The rise of data

Predicting our Cultural Future: Is 2016 the year of musedata?, Center for the Future of Museums, 8 December 2015

musedataUnderstanding how to collect data and knowing what to use it for are essential for our field. Today readers will hear more about these best practices from three women who work with data in museums. We welcome: Angie Judge, founding director of museum analytics provider at Dexbit; Dacia Massengill, Washington based digital strategist for museums and the cultural sector. She is also the creator of the Arts Analytics Group; and Elena Villaespesa , digital analyst at The Metropolitan Museum of Art by day, PhD student at the School of Museum Studies, University of Leicester by night. Elena blogs about her research in arts & metrics.

The meteoric rise of data is now estimated at 2.5 quintillion bytes daily, 90% less than 2 years old. Bringing information, analytics and sentiment, data is unsurprisingly positioning centrally to the mission of museums globally. With technology, data’s role is increasingly predictive rather than reactive. Beyond dealing purely in cultural history, does that mean data can now provide a pathway to the museum’s future?

This upsurge has fuelled predictions on how data will inform museum practice, explored by the Center for the Future of Museums, concepts now on their way to real life. It is a mind boggling world of dashboards and machine learning, loyalty and personalization, linked open data and data journalism: 2016 it seems, is the year of ‘musedata’. As it draws closer, we take a look at the opportunities, challenges and pathways the new year brings.

Big data, big opportunities

For some museums, the origin of analytics occurs organically from the data opportunities inherent in balancing access with preservation. Data can combine the visitor’s physical gallery pathway with the digital touchpoints that complete their omnichannel experience: web, app, social, ticketing and more. At New York’s Cooper Hewitt, data on how visitors interact with collections arose naturally from The Pen, an interactive digital device that allows visitors online access to their favorite objects post visit. For others, analytics is an intentional introduction to museum management on its own business case. Take the Victoria and Albert Museum in London, for example, where the results of split testing on website behaviour serve to enhance experience. Whether data’s presence precedes the demand from decisions or vice versa, the value equation remains the same: insight. Museums worldwide are beginning to discover the possibilities in patterns. Aggregated, this can be useful in informing digital production, tweaking marketing campaigns or adjusting wayfinding. At an individual visitor level, the opportunities are even greater. “We see three benefit pillars in pursuing musedata,” says Angie Judge, founder of Dexibit, museum analytics provider, “reporting efficiency, investment optimization and personalization opportunity”. Great news in a sector constantly challenged to do more with less.

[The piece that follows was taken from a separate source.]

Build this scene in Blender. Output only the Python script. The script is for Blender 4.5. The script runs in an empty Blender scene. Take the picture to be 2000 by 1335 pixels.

Data literacy changes things

Whilst the museum is no stranger to audience research, analytics represents challenging new territory. This trend might be commonplace in sectors such as retail, but for museums, there’s a journey ahead to achieve widespread analytics adoption. Often, this transformation starts with specific resources dedicated to this task and an increase of data literacy. Lack of resources is a common barrier, however many museums are creating analyst roles or including responsibilities for various departments. For data to make an impact, Elena Villaespesa, digital analyst at The Metropolitan Museum of Art in New York, is an advocate for prioritizing cultural change with a focus on communicating insights and a framework for evaluation to ensure findings result in outcomes. At the Met, Villaespesa is designing a dashboard for data stories. “By displaying data centrally, we can monitor trends and compare initiative results with context.” Villaespesa said. “The main objective of having a dashboard is to communicate the impact of our digital initiatives and to be able to make decisions in an effective and rapid way.”